Monday, 26 June 2017: 4:30 PM
Salon F (Marriott Portland Downtown Waterfront)
Climate models project large future increases in the summertime-mean convective available potential energy (CAPE) in most tropical and subtropical regions. However, the physical mechanisms leading to such increases, and the implications for thunderstorm activity, remain uncertain. Here, we focus on high percentiles of the CAPE distribution (CAPE extremes) as a measure of thunderstorm potential, and we show that CAPE extremes also increase robustly with warming across the tropics and subtropics in an ensemble of state-of-the-art global climate models (GCMs) and in a ``superparameterized'' GCM that includes an explicit representation of convection within each model grid column.

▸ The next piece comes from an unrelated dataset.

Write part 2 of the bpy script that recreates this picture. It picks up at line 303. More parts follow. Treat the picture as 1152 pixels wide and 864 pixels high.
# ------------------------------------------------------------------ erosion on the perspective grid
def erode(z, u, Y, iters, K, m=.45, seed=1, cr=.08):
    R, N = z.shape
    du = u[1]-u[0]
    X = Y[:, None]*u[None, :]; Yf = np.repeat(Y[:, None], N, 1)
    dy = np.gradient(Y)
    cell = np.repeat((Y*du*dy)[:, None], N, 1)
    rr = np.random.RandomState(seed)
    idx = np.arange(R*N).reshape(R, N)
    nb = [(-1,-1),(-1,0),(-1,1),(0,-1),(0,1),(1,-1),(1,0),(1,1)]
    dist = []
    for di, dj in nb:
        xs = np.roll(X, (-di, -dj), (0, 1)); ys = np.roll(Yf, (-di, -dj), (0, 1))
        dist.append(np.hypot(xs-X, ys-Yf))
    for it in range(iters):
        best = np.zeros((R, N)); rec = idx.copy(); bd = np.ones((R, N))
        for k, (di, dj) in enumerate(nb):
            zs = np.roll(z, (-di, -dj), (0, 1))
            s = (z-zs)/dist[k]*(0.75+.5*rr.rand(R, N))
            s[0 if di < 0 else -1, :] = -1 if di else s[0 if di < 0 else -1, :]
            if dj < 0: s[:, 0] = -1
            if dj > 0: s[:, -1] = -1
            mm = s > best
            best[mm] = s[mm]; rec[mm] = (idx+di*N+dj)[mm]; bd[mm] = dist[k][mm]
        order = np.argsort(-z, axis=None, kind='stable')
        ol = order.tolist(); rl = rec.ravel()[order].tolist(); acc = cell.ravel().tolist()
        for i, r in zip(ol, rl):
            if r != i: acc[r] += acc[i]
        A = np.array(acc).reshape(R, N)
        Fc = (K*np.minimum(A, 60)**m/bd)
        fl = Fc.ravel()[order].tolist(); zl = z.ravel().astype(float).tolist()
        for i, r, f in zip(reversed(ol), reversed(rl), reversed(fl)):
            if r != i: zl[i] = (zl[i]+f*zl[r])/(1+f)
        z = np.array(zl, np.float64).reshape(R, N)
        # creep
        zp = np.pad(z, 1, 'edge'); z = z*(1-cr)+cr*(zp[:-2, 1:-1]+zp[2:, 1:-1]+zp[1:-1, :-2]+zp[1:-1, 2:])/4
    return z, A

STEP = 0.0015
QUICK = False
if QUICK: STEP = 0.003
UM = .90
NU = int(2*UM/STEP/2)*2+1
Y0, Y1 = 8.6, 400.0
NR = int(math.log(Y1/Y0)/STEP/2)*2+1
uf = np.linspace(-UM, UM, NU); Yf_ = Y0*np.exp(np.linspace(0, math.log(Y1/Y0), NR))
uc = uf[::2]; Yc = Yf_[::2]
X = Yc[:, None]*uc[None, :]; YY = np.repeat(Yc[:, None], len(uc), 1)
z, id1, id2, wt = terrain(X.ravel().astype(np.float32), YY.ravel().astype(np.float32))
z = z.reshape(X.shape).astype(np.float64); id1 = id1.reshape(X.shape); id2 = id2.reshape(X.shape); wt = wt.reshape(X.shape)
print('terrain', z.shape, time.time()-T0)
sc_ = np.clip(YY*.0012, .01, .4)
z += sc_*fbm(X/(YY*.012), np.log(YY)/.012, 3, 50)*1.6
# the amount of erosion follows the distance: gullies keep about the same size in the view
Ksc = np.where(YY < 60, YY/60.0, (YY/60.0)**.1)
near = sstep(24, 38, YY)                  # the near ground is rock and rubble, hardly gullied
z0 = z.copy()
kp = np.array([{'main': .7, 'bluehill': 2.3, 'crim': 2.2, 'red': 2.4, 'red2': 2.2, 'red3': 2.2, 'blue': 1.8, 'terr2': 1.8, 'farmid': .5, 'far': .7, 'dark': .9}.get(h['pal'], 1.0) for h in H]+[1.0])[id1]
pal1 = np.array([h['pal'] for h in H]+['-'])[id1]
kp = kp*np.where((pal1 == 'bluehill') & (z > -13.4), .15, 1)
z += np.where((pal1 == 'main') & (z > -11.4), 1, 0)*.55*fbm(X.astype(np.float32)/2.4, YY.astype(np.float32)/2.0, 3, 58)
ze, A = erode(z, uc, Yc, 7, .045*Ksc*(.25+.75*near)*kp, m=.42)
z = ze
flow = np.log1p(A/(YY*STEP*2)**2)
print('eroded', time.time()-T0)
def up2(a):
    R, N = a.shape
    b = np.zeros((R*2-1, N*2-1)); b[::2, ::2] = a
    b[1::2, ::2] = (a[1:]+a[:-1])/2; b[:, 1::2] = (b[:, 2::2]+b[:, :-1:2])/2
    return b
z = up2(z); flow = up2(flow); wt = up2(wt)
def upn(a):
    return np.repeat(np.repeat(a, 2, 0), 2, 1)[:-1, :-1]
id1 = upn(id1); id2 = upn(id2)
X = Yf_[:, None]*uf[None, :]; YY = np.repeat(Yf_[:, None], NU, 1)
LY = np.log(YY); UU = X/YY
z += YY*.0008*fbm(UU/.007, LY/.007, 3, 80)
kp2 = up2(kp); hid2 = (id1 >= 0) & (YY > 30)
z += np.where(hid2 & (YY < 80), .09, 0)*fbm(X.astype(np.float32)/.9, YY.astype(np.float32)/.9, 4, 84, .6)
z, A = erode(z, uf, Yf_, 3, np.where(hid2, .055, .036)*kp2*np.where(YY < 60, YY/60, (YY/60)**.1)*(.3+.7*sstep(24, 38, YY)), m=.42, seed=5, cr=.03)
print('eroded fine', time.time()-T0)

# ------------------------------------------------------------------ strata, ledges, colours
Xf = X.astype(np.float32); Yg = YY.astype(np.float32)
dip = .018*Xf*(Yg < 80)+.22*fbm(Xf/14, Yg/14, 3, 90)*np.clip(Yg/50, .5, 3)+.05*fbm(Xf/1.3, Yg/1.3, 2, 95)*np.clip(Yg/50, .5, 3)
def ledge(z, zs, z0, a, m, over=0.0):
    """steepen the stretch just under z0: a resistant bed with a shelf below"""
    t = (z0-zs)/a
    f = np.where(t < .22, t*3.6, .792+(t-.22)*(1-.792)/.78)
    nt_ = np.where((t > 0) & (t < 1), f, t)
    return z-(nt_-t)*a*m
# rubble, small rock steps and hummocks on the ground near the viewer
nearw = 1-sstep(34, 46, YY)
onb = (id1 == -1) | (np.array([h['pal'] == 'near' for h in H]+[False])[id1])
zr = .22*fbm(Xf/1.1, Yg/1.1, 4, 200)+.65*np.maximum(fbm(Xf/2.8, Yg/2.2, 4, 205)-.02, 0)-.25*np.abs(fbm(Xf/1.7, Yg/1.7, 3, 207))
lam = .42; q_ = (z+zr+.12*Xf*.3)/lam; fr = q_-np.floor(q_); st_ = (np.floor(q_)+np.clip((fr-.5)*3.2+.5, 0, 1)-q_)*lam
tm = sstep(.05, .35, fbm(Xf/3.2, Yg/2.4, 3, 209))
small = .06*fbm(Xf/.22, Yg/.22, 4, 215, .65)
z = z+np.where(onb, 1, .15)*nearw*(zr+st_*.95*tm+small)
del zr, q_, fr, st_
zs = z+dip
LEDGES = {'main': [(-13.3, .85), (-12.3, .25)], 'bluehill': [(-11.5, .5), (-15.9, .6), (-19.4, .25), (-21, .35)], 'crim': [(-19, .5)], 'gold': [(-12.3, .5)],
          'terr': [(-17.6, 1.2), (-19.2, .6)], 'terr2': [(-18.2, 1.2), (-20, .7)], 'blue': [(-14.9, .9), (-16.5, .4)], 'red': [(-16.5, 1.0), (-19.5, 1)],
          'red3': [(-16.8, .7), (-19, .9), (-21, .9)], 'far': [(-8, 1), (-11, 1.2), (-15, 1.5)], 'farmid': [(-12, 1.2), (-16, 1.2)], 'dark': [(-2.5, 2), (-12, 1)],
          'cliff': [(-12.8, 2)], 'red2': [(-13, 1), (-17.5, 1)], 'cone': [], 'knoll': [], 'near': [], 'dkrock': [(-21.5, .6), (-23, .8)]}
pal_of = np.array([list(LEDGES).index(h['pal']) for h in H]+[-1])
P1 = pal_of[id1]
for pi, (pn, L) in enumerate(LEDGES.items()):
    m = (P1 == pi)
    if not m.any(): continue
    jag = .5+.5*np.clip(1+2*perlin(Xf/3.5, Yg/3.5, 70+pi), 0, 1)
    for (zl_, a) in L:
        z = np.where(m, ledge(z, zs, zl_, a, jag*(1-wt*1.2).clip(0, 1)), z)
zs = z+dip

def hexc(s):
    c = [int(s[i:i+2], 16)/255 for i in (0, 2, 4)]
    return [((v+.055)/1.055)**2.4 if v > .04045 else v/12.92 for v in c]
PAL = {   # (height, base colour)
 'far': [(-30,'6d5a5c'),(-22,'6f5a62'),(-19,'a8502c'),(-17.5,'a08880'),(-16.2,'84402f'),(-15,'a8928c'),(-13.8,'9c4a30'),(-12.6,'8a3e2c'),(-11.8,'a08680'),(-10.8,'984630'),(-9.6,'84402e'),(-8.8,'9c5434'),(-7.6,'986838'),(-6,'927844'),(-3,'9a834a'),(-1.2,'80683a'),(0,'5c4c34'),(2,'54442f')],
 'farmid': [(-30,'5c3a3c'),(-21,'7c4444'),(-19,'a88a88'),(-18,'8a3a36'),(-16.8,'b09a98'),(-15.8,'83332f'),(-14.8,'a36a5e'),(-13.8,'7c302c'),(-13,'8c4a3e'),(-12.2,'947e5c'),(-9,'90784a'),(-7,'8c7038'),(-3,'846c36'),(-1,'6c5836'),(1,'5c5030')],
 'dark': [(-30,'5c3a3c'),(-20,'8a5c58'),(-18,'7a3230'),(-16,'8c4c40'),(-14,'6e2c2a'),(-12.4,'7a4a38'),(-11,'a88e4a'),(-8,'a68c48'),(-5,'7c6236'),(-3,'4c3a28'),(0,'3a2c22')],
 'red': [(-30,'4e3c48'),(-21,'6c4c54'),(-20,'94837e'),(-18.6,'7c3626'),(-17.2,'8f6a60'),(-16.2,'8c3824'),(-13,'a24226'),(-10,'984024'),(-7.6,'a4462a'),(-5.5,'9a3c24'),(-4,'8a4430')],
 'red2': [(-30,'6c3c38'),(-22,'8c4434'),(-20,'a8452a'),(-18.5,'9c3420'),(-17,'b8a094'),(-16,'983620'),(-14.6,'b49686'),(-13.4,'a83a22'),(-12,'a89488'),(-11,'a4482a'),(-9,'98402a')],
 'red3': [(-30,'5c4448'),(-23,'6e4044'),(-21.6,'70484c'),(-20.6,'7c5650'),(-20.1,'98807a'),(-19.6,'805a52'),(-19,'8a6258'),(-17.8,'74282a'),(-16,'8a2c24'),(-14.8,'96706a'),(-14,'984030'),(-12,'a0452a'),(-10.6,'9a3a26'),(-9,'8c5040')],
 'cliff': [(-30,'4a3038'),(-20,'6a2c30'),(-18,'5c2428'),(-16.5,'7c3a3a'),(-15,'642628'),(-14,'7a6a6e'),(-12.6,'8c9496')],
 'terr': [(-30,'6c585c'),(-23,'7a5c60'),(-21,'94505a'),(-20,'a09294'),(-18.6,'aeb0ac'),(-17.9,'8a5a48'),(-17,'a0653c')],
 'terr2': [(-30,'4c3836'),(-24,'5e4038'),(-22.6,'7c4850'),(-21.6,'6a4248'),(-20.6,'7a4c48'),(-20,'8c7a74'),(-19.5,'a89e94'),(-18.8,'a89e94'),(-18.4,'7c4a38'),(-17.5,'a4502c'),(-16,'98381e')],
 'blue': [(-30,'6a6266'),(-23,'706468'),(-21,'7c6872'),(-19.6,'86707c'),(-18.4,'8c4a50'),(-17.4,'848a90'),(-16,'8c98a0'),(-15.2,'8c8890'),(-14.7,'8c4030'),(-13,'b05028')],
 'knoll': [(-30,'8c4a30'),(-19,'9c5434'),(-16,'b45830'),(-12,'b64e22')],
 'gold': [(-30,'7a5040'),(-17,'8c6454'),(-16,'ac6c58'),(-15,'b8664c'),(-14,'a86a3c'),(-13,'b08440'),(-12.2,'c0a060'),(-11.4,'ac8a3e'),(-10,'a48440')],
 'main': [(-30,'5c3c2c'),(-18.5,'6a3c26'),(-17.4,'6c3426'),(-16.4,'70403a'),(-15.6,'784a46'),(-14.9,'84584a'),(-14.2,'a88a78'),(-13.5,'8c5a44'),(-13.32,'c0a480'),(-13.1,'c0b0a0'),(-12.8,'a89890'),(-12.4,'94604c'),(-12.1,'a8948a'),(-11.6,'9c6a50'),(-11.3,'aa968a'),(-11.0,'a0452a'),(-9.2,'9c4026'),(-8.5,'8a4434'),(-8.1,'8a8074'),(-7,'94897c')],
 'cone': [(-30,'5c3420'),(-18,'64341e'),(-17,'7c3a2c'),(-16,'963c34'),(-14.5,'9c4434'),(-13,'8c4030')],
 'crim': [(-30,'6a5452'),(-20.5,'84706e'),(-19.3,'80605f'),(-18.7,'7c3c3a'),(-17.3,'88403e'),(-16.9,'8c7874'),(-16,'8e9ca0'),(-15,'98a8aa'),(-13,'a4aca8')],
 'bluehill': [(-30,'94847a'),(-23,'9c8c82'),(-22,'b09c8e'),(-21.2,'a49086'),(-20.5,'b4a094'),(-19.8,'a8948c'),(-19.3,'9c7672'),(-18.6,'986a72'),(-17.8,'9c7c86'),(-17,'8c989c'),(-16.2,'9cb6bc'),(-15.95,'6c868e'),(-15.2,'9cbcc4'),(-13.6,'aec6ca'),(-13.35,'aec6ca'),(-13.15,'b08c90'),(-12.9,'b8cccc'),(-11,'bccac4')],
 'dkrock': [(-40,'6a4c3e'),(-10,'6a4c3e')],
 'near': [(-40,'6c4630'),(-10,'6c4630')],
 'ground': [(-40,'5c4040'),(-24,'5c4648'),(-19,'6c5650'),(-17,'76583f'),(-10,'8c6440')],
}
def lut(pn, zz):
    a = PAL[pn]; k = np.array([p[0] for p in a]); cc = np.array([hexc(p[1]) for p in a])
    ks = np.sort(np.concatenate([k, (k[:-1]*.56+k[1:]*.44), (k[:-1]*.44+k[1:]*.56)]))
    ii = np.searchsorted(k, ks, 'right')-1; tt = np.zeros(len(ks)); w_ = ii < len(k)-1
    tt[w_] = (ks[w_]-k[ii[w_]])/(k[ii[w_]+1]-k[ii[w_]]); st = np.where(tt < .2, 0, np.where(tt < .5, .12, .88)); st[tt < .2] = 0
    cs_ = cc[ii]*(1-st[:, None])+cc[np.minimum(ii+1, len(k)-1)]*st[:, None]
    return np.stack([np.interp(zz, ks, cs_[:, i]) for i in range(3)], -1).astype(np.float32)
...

The simulated CAPE increases are consistent with a recently-proposed theory which states that CAPE is determined by the effect of convective entrainment on the tropospheric lapse rate. We demonstrate the importance of this effect for simulated CAPE extremes using a GCM in which the convective entrainment rate is varied. Furthermore, we show that the theory accounts for the climatological relationship between CAPE and a measure of lower-tropospheric humidity in simulations and in observations. Our results suggest a physical basis on which to understand projected increases in tropical and subtropical thunderstorm potential, and they provide evidence that an important mechanism that contributes to such increases is present in Earth's atmosphere.